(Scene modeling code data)
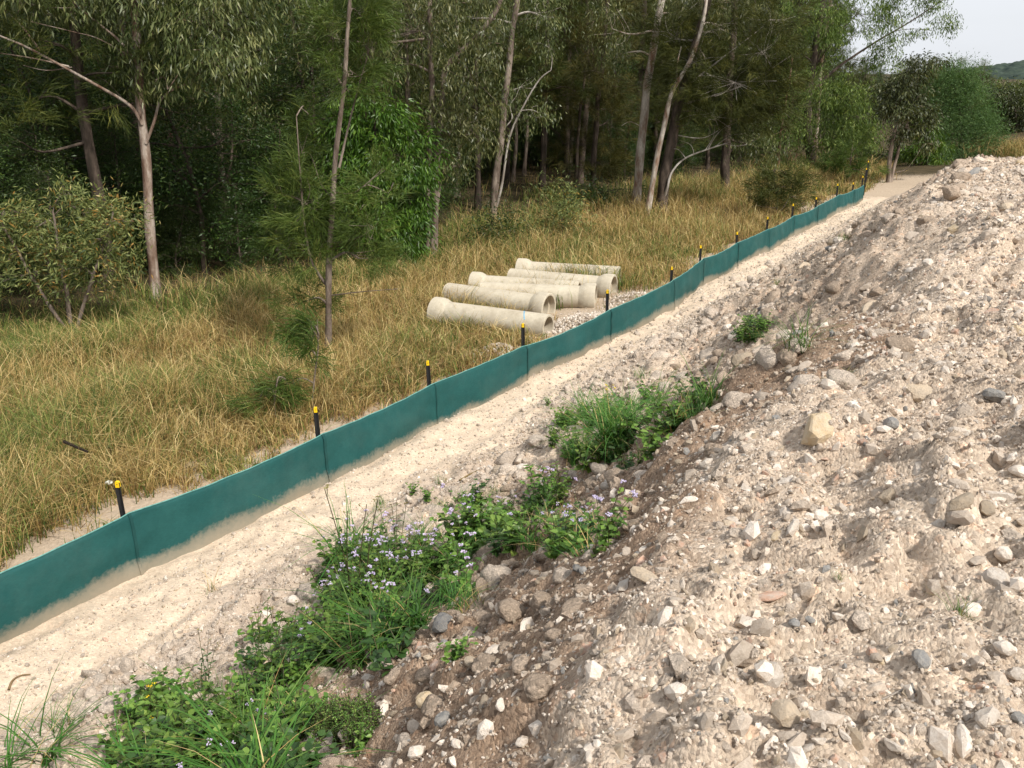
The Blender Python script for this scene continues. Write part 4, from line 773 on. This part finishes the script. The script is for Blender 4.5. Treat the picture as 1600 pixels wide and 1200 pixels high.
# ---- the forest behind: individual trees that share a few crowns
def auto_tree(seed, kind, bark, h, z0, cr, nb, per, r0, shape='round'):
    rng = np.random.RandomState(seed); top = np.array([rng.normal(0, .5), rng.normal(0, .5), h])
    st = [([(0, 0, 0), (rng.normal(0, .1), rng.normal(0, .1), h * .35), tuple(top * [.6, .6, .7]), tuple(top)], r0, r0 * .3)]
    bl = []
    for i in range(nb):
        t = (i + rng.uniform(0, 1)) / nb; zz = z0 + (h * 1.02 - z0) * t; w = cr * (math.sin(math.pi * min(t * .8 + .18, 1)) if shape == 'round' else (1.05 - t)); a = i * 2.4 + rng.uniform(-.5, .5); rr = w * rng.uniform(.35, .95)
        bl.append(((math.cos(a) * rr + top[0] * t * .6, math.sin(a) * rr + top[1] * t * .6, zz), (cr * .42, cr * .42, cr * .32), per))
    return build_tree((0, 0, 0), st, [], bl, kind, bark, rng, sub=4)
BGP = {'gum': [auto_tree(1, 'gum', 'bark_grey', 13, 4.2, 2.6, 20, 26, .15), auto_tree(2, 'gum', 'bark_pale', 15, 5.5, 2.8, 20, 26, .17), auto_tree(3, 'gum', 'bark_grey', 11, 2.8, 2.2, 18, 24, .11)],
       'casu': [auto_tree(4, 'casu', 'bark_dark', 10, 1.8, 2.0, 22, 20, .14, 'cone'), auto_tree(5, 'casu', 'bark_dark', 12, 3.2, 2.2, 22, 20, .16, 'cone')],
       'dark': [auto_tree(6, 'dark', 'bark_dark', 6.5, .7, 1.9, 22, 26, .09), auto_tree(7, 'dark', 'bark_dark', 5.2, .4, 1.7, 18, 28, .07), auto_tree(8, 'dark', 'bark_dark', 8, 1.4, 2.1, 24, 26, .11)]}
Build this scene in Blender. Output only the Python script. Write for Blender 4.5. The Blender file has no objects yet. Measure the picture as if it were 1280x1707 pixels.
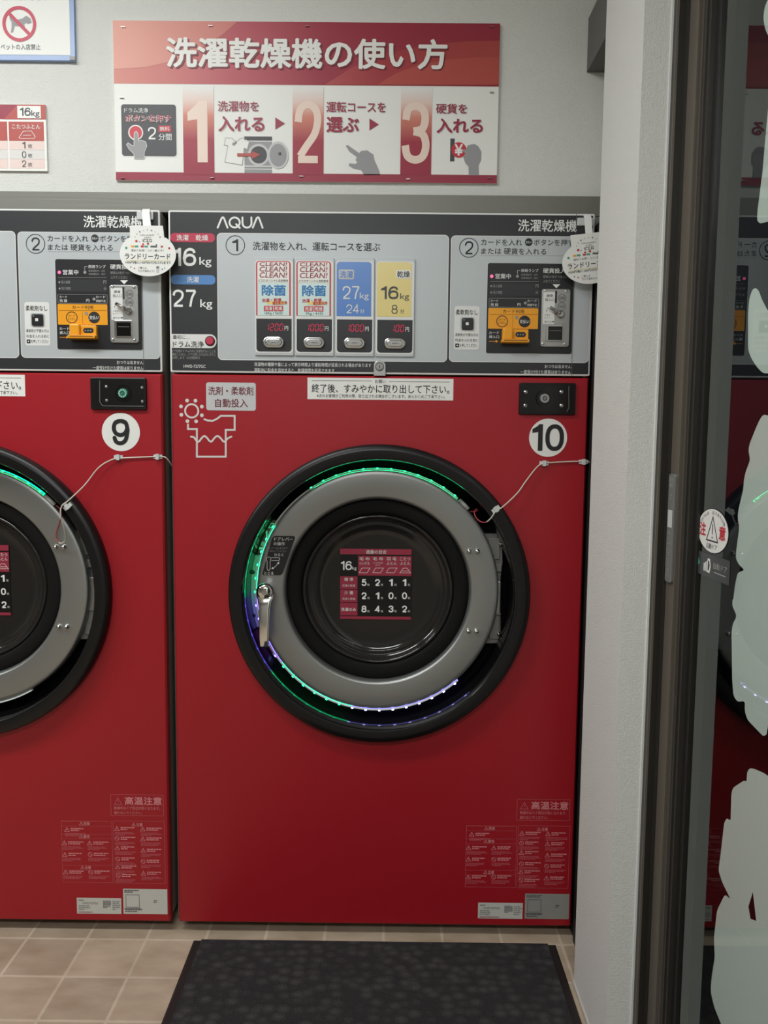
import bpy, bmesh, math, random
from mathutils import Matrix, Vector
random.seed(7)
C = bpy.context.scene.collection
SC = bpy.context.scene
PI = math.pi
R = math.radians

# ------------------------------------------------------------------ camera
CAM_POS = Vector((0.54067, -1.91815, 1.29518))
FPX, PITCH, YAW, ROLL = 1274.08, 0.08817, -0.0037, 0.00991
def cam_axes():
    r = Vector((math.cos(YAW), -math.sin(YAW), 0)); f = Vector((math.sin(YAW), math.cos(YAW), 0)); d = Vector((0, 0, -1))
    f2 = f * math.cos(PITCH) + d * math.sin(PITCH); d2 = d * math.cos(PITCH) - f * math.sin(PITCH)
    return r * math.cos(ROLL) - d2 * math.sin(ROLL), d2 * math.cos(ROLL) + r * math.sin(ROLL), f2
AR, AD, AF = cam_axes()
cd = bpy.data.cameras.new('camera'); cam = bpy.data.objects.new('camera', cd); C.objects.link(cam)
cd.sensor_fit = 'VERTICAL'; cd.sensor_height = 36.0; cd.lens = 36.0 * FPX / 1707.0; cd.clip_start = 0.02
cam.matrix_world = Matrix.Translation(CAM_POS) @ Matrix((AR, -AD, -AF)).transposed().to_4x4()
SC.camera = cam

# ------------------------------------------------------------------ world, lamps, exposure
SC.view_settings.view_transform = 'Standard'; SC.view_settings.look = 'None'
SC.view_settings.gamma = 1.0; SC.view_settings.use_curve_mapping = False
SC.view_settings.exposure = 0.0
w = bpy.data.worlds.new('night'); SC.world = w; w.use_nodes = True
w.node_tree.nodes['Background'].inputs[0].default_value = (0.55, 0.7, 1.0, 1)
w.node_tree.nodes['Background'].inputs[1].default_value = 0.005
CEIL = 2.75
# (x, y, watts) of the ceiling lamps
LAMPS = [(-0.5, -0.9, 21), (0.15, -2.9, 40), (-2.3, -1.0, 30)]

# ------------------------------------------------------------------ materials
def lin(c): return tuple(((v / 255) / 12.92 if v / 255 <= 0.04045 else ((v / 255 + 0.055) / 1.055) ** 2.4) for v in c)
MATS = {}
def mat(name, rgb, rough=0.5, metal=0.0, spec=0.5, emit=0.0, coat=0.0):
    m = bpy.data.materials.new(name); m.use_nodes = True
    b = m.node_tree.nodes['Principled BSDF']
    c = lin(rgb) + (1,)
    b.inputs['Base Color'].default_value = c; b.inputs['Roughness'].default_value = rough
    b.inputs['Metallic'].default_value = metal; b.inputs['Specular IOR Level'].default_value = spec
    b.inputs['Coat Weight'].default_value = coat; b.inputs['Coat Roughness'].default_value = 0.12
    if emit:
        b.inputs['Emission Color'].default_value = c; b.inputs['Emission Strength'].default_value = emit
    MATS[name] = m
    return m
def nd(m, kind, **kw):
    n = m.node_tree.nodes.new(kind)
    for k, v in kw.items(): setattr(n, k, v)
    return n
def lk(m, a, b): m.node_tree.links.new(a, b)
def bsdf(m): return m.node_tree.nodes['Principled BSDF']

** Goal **
Return all lines with the word "pixels" in them.

** Result of the task **
The Blender Python script for this scene continues. Write part 4, from line 773 on. This part finishes the script. The script is for Blender 4.5. Treat the picture as 1600 pixels wide and 1200 pixels high.
Build this scene in Blender. Output only the Python script. Write for Blender 4.5. The Blender file has no objects yet. Measure the picture as if it were 1280x1707 pixels.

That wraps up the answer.